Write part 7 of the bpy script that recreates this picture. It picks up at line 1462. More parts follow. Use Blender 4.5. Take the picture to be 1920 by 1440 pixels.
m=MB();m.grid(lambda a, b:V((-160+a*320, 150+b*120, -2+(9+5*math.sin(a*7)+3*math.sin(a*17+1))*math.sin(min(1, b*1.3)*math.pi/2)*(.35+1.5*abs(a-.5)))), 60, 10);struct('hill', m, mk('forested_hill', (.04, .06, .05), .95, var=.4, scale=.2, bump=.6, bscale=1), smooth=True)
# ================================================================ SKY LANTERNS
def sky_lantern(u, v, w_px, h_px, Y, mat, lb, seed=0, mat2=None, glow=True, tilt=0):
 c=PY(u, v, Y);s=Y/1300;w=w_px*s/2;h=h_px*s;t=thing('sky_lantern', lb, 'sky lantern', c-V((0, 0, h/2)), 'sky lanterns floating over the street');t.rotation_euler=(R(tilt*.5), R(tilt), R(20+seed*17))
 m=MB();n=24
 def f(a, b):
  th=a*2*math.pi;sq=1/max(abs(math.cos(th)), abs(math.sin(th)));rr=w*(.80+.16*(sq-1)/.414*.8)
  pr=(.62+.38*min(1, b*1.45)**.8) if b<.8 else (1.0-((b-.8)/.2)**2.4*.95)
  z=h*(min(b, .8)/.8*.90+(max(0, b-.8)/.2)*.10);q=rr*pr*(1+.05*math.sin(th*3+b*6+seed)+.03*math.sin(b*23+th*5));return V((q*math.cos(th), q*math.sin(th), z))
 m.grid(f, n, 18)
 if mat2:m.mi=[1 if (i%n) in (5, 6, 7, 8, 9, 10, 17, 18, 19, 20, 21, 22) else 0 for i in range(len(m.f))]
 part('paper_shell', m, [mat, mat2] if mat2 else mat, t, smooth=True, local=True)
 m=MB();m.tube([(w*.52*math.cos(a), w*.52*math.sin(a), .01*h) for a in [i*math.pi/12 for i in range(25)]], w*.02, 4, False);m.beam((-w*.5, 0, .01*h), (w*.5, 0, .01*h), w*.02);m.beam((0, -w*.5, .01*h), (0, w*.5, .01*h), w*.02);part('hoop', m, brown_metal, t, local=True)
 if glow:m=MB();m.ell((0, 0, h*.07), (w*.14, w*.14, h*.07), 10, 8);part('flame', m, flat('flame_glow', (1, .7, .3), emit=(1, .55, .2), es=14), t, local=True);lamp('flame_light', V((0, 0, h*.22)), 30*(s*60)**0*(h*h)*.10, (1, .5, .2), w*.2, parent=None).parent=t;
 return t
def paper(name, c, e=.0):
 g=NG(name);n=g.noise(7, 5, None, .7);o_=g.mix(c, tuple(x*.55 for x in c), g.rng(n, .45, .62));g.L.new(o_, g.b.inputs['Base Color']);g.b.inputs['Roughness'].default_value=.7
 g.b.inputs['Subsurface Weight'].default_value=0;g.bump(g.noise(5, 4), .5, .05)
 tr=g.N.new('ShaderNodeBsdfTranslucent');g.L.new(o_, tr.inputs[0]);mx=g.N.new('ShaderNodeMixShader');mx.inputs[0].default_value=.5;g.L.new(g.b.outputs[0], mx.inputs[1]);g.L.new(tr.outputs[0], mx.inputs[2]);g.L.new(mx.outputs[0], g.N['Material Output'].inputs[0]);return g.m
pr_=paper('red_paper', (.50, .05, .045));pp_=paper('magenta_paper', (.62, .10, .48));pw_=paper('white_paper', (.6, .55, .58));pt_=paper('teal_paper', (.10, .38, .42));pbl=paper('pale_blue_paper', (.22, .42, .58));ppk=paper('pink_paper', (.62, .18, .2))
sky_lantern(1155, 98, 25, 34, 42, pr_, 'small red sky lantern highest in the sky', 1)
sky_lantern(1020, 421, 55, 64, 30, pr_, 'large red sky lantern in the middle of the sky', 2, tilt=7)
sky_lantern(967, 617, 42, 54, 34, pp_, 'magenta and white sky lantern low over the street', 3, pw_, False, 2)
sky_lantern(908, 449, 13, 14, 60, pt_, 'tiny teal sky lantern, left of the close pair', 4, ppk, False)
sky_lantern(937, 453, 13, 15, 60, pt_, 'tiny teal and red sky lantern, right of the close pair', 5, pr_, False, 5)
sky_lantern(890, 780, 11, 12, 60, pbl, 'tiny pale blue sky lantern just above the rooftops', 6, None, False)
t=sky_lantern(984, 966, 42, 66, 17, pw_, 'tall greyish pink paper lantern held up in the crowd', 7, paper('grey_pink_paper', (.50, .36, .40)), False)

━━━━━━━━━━

The request >> Can you reproduce all the material exactly?

Correct result >>
Write part 7 of the bpy script that recreates this picture. It picks up at line 1462. More parts follow. Use Blender 4.5. Take the picture to be 1920 by 1440 pixels.
m=MB();m.grid(lambda a, b:V((-160+a*320, 150+b*120, -2+(9+5*math.sin(a*7)+3*math.sin(a*17+1))*math.sin(min(1, b*1.3)*math.pi/2)*(.35+1.5*abs(a-.5)))), 60, 10);struct('hill', m, mk('forested_hill', (.04, .06, .05), .95, var=.4, scale=.2, bump=.6, bscale=1), smooth=True)
# ================================================================ SKY LANTERNS
def sky_lantern(u, v, w_px, h_px, Y, mat, lb, seed=0, mat2=None, glow=True, tilt=0):
 c=PY(u, v, Y);s=Y/1300;w=w_px*s/2;h=h_px*s;t=thing('sky_lantern', lb, 'sky lantern', c-V((0, 0, h/2)), 'sky lanterns floating over the street');t.rotation_euler=(R(tilt*.5), R(tilt), R(20+seed*17))
 m=MB();n=24
 def f(a, b):
  th=a*2*math.pi;sq=1/max(abs(math.cos(th)), abs(math.sin(th)));rr=w*(.80+.16*(sq-1)/.414*.8)
  pr=(.62+.38*min(1, b*1.45)**.8) if b<.8 else (1.0-((b-.8)/.2)**2.4*.95)
  z=h*(min(b, .8)/.8*.90+(max(0, b-.8)/.2)*.10);q=rr*pr*(1+.05*math.sin(th*3+b*6+seed)+.03*math.sin(b*23+th*5));return V((q*math.cos(th), q*math.sin(th), z))
 m.grid(f, n, 18)
 if mat2:m.mi=[1 if (i%n) in (5, 6, 7, 8, 9, 10, 17, 18, 19, 20, 21, 22) else 0 for i in range(len(m.f))]
 part('paper_shell', m, [mat, mat2] if mat2 else mat, t, smooth=True, local=True)
 m=MB();m.tube([(w*.52*math.cos(a), w*.52*math.sin(a), .01*h) for a in [i*math.pi/12 for i in range(25)]], w*.02, 4, False);m.beam((-w*.5, 0, .01*h), (w*.5, 0, .01*h), w*.02);m.beam((0, -w*.5, .01*h), (0, w*.5, .01*h), w*.02);part('hoop', m, brown_metal, t, local=True)
 if glow:m=MB();m.ell((0, 0, h*.07), (w*.14, w*.14, h*.07), 10, 8);part('flame', m, flat('flame_glow', (1, .7, .3), emit=(1, .55, .2), es=14), t, local=True);lamp('flame_light', V((0, 0, h*.22)), 30*(s*60)**0*(h*h)*.10, (1, .5, .2), w*.2, parent=None).parent=t;
 return t
def paper(name, c, e=.0):
 g=NG(name);n=g.noise(7, 5, None, .7);o_=g.mix(c, tuple(x*.55 for x in c), g.rng(n, .45, .62));g.L.new(o_, g.b.inputs['Base Color']);g.b.inputs['Roughness'].default_value=.7
 g.b.inputs['Subsurface Weight'].default_value=0;g.bump(g.noise(5, 4), .5, .05)
 tr=g.N.new('ShaderNodeBsdfTranslucent');g.L.new(o_, tr.inputs[0]);mx=g.N.new('ShaderNodeMixShader');mx.inputs[0].default_value=.5;g.L.new(g.b.outputs[0], mx.inputs[1]);g.L.new(tr.outputs[0], mx.inputs[2]);g.L.new(mx.outputs[0], g.N['Material Output'].inputs[0]);return g.m
pr_=paper('red_paper', (.50, .05, .045));pp_=paper('magenta_paper', (.62, .10, .48));pw_=paper('white_paper', (.6, .55, .58));pt_=paper('teal_paper', (.10, .38, .42));pbl=paper('pale_blue_paper', (.22, .42, .58));ppk=paper('pink_paper', (.62, .18, .2))
sky_lantern(1155, 98, 25, 34, 42, pr_, 'small red sky lantern highest in the sky', 1)
sky_lantern(1020, 421, 55, 64, 30, pr_, 'large red sky lantern in the middle of the sky', 2, tilt=7)
sky_lantern(967, 617, 42, 54, 34, pp_, 'magenta and white sky lantern low over the street', 3, pw_, False, 2)
sky_lantern(908, 449, 13, 14, 60, pt_, 'tiny teal sky lantern, left of the close pair', 4, ppk, False)
sky_lantern(937, 453, 13, 15, 60, pt_, 'tiny teal and red sky lantern, right of the close pair', 5, pr_, False, 5)
sky_lantern(890, 780, 11, 12, 60, pbl, 'tiny pale blue sky lantern just above the rooftops', 6, None, False)
t=sky_lantern(984, 966, 42, 66, 17, pw_, 'tall greyish pink paper lantern held up in the crowd', 7, paper('grey_pink_paper', (.50, .36, .40)), False)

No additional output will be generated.